■ **Problem description**:
All the records that follow need to be reproduced exactly. Omit the images.

■ **Source data**:

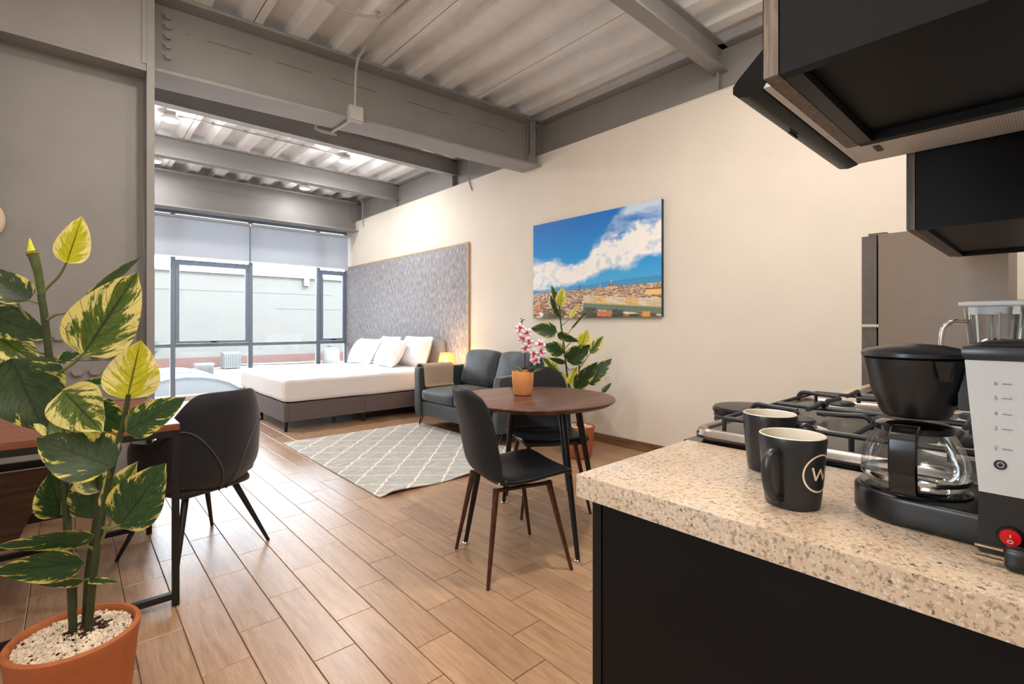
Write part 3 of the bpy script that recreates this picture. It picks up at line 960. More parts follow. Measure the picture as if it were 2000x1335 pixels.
# small roof railing far behind
rl = thing('railing', 'white roof railing on top of the pale building', 'railing', (6, 25.5, 3.43))
for k in range(16):
    bm = newbm(); cyl(bm, (3.0 + k * 0.25, 25.5, 3.43), (3.0 + k * 0.25, 25.5, 4.15), 0.02, n=6); obj('post', bm, 'acwhite', rl, world=True)
bm = newbm(); box(bm, 2.9, 9.5, 25.46, 25.54, 4.15, 4.2); obj('rail', bm, 'acwhite', rl, world=True, flat=True)
tr = thing('roof_terrace', 'low peach tiled roof terrace outside the window', 'roof', (4, 18, -0.66))
bm = newbm(); box(bm, -14, 26, 11.5, 23.93, -1.0, -0.66); obj('roof_deck', bm, 'roofpeach', tr, world=True, flat=True)
bm = newbm(); box(bm, -14, 26, 16.3, 16.5, -0.66, -0.60); obj('roof_ridge', bm, 'acwhite', tr, world=True, flat=True)
def ac(x, y, w, h, dpt, label, legs=0.0):
    z = -0.66
    t = thing('air_conditioner', label, 'air conditioner', (x, y, z))
    bm = newbm(); box(bm, x - w / 2, x + w / 2, y - dpt / 2, y + dpt / 2, z + legs + 0.04, z + legs + h); bev(bm, 0.02); obj('casing', bm, 'acwhite', t, world=True)
    bm = newbm(); box(bm, x - w / 2 - 0.02, x + w / 2 + 0.02, y - dpt / 2 - 0.02, y + dpt / 2 + 0.02, z + legs + h, z + legs + h + 0.05); bev(bm, 0.015); obj('lid', bm, 'acwhite', t, world=True)
    n = 9
    for k in range(n):
        xx = x - w / 2 + w * (k + 0.5) / n
        bm = newbm(); box(bm, xx - w / n * 0.22, xx + w / n * 0.22, y - dpt / 2 - 0.02, y - dpt / 2, z + legs + 0.08, z + legs + h - 0.03); obj('grille_slat', bm, 'acgrille', t, world=True)
    for sx in (-1, 1):
        for sy in (-1, 1):
            bm = newbm(); box(bm, x + sx * (w / 2 - 0.05) - 0.02, x + sx * (w / 2 - 0.05) + 0.02, y + sy * (dpt / 2 - 0.05) - 0.02, y + sy * (dpt / 2 - 0.05) + 0.02, z, z + legs + 0.05); obj('foot', bm, 'acgrille', t, world=True)
ac(4.96, 23.1, 0.62, 0.62, 0.6, 'white air conditioning unit on the roof against the red band')
ac(3.10, 17.9, 0.46, 0.34, 0.4, 'smaller air conditioning unit on legs, nearer and left on the roof', 0.22)
dm = thing('barrel_skylight', 'arched pale skylight on the roof terrace behind the desk chair', 'skylight', (2.0, 14, -0.66))
for k, (xa, r0, yy) in enumerate(((1.95, 1.25, 13.4),)):
    bm = newbm()
    prism(bm, [(xa + r0 * math.cos(R(a)), -0.66 + 0.62 * math.sin(R(a))) for a in range(0, 181, 12)], 'y', yy, yy + 2.6)
    obj('glazing', bm, 'dome', dm, world=True)
    for q in (yy - 0.05, yy + 1.3, yy + 2.6):
        bm = newbm(); tube(bm, [(xa + (r0 + 0.02) * math.cos(R(a)), q, -0.66 + 0.64 * math.sin(R(a))) for a in range(0, 181, 15)], 0.03, 6); obj('rib', bm, 'frame', dm, world=True)
pp = thing('roof_pipe', 'white pipe lying along the roof terrace', 'pipe', (6, 22, -0.6))
bm = newbm(); tube(bm, [(5.4, 23.4, -0.55), (7.5, 22.6, -0.53), (8.3, 22.3, -0.50), (9.3, 21.2, -0.58), (9.35, 21.2, -0.655)], 0.05, 8); obj('pipe', bm, 'acwhite', pp, world=True)
tk = thing('water_tank', 'white water tank on the roof, seen through the right pane', 'tank', (8.2, 20.6, -0.66))
bm = newbm(); lathe(bm, [(0.34, -0.655), (0.36, -0.5), (0.33, -0.45), (0.36, -0.3), (0.33, -0.2), (0.35, 0.0), (0.30, 0.12), (0.14, 0.2), (0.13, 0.25)], 24, (8.2, 20.6, 0)); obj('body', bm, 'acwhite', tk, world=True)
bm = newbm(); lathe(bm, [(0.16, 0.252), (0.16, 0.28), (0.05, 0.31)], 20, (8.2, 20.6, 0)); obj('lid', bm, 'acgrille', tk, world=True)

# ================================================================== LIVING AND SLEEPING AREA
# ---- headboard wall panel
hp = thing('wall_panel', 'large grey felt wall panel with a thin oak edge behind the bed', 'wall panel', (3.885, 7.1, 0))
bm = newbm(); box(bm, 3.872, 3.899, 5.19, 9.00, 0.09, 2.225); obj('felt_sheet', bm, 'felt', hp, world=True, flat=True)
bm = newbm(); box(bm, 3.868, 3.899, 5.172, 5.189, 0.09, 2.245); bev(bm, 0.002, 1); obj('oak_strip', bm, 'oak_trim', hp, world=True)
bm = newbm(); box(bm, 3.868, 3.899, 5.19, 9.00, 2.2255, 2.245); bev(bm, 0.002, 1); obj('oak_strip', bm, 'oak_trim', hp, world=True)

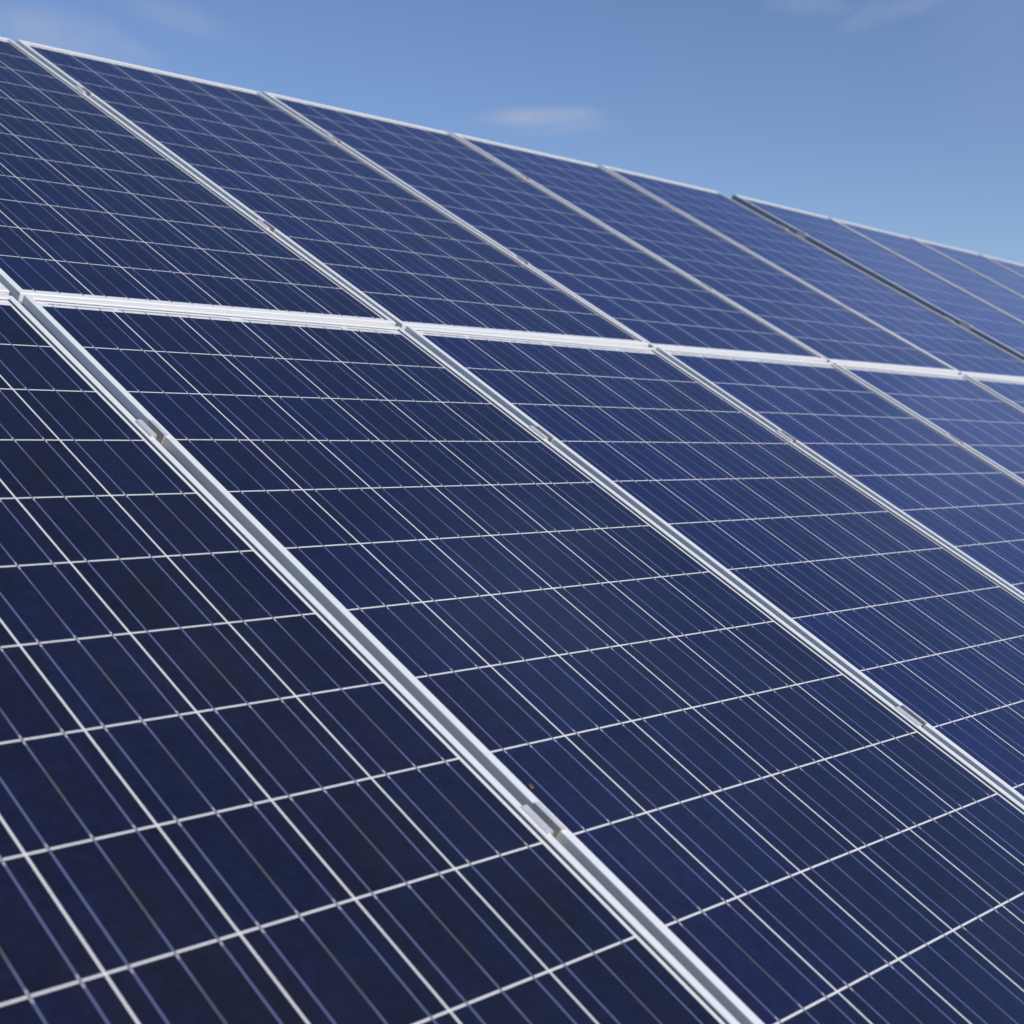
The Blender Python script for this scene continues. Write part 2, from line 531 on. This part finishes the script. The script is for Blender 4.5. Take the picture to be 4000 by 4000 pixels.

■ **Complete output**:
Write part 3 of the bpy script that recreates this picture. It picks up at line 960. More parts follow. Measure the picture as if it were 2000x1335 pixels.
# small roof railing far behind
rl = thing('railing', 'white roof railing on top of the pale building', 'railing', (6, 25.5, 3.43))
for k in range(16):
    bm = newbm(); cyl(bm, (3.0 + k * 0.25, 25.5, 3.43), (3.0 + k * 0.25, 25.5, 4.15), 0.02, n=6); obj('post', bm, 'acwhite', rl, world=True)
bm = newbm(); box(bm, 2.9, 9.5, 25.46, 25.54, 4.15, 4.2); obj('rail', bm, 'acwhite', rl, world=True, flat=True)
tr = thing('roof_terrace', 'low peach tiled roof terrace outside the window', 'roof', (4, 18, -0.66))
bm = newbm(); box(bm, -14, 26, 11.5, 23.93, -1.0, -0.66); obj('roof_deck', bm, 'roofpeach', tr, world=True, flat=True)
bm = newbm(); box(bm, -14, 26, 16.3, 16.5, -0.66, -0.60); obj('roof_ridge', bm, 'acwhite', tr, world=True, flat=True)
def ac(x, y, w, h, dpt, label, legs=0.0):
    z = -0.66
    t = thing('air_conditioner', label, 'air conditioner', (x, y, z))
    bm = newbm(); box(bm, x - w / 2, x + w / 2, y - dpt / 2, y + dpt / 2, z + legs + 0.04, z + legs + h); bev(bm, 0.02); obj('casing', bm, 'acwhite', t, world=True)
    bm = newbm(); box(bm, x - w / 2 - 0.02, x + w / 2 + 0.02, y - dpt / 2 - 0.02, y + dpt / 2 + 0.02, z + legs + h, z + legs + h + 0.05); bev(bm, 0.015); obj('lid', bm, 'acwhite', t, world=True)
    n = 9
    for k in range(n):
        xx = x - w / 2 + w * (k + 0.5) / n
        bm = newbm(); box(bm, xx - w / n * 0.22, xx + w / n * 0.22, y - dpt / 2 - 0.02, y - dpt / 2, z + legs + 0.08, z + legs + h - 0.03); obj('grille_slat', bm, 'acgrille', t, world=True)
    for sx in (-1, 1):
        for sy in (-1, 1):
            bm = newbm(); box(bm, x + sx * (w / 2 - 0.05) - 0.02, x + sx * (w / 2 - 0.05) + 0.02, y + sy * (dpt / 2 - 0.05) - 0.02, y + sy * (dpt / 2 - 0.05) + 0.02, z, z + legs + 0.05); obj('foot', bm, 'acgrille', t, world=True)
ac(4.96, 23.1, 0.62, 0.62, 0.6, 'white air conditioning unit on the roof against the red band')
ac(3.10, 17.9, 0.46, 0.34, 0.4, 'smaller air conditioning unit on legs, nearer and left on the roof', 0.22)
dm = thing('barrel_skylight', 'arched pale skylight on the roof terrace behind the desk chair', 'skylight', (2.0, 14, -0.66))
for k, (xa, r0, yy) in enumerate(((1.95, 1.25, 13.4),)):
    bm = newbm()
    prism(bm, [(xa + r0 * math.cos(R(a)), -0.66 + 0.62 * math.sin(R(a))) for a in range(0, 181, 12)], 'y', yy, yy + 2.6)
    obj('glazing', bm, 'dome', dm, world=True)
    for q in (yy - 0.05, yy + 1.3, yy + 2.6):
        bm = newbm(); tube(bm, [(xa + (r0 + 0.02) * math.cos(R(a)), q, -0.66 + 0.64 * math.sin(R(a))) for a in range(0, 181, 15)], 0.03, 6); obj('rib', bm, 'frame', dm, world=True)
pp = thing('roof_pipe', 'white pipe lying along the roof terrace', 'pipe', (6, 22, -0.6))
bm = newbm(); tube(bm, [(5.4, 23.4, -0.55), (7.5, 22.6, -0.53), (8.3, 22.3, -0.50), (9.3, 21.2, -0.58), (9.35, 21.2, -0.655)], 0.05, 8); obj('pipe', bm, 'acwhite', pp, world=True)
tk = thing('water_tank', 'white water tank on the roof, seen through the right pane', 'tank', (8.2, 20.6, -0.66))
bm = newbm(); lathe(bm, [(0.34, -0.655), (0.36, -0.5), (0.33, -0.45), (0.36, -0.3), (0.33, -0.2), (0.35, 0.0), (0.30, 0.12), (0.14, 0.2), (0.13, 0.25)], 24, (8.2, 20.6, 0)); obj('body', bm, 'acwhite', tk, world=True)
bm = newbm(); lathe(bm, [(0.16, 0.252), (0.16, 0.28), (0.05, 0.31)], 20, (8.2, 20.6, 0)); obj('lid', bm, 'acgrille', tk, world=True)

# ================================================================== LIVING AND SLEEPING AREA
# ---- headboard wall panel
hp = thing('wall_panel', 'large grey felt wall panel with a thin oak edge behind the bed', 'wall panel', (3.885, 7.1, 0))
bm = newbm(); box(bm, 3.872, 3.899, 5.19, 9.00, 0.09, 2.225); obj('felt_sheet', bm, 'felt', hp, world=True, flat=True)
bm = newbm(); box(bm, 3.868, 3.899, 5.172, 5.189, 0.09, 2.245); bev(bm, 0.002, 1); obj('oak_strip', bm, 'oak_trim', hp, world=True)
bm = newbm(); box(bm, 3.868, 3.899, 5.19, 9.00, 2.2255, 2.245); bev(bm, 0.002, 1); obj('oak_strip', bm, 'oak_trim', hp, world=True)

The Blender Python script for this scene continues. Write part 2, from line 531 on. This part finishes the script. The script is for Blender 4.5. Take the picture to be 4000 by 4000 pixels.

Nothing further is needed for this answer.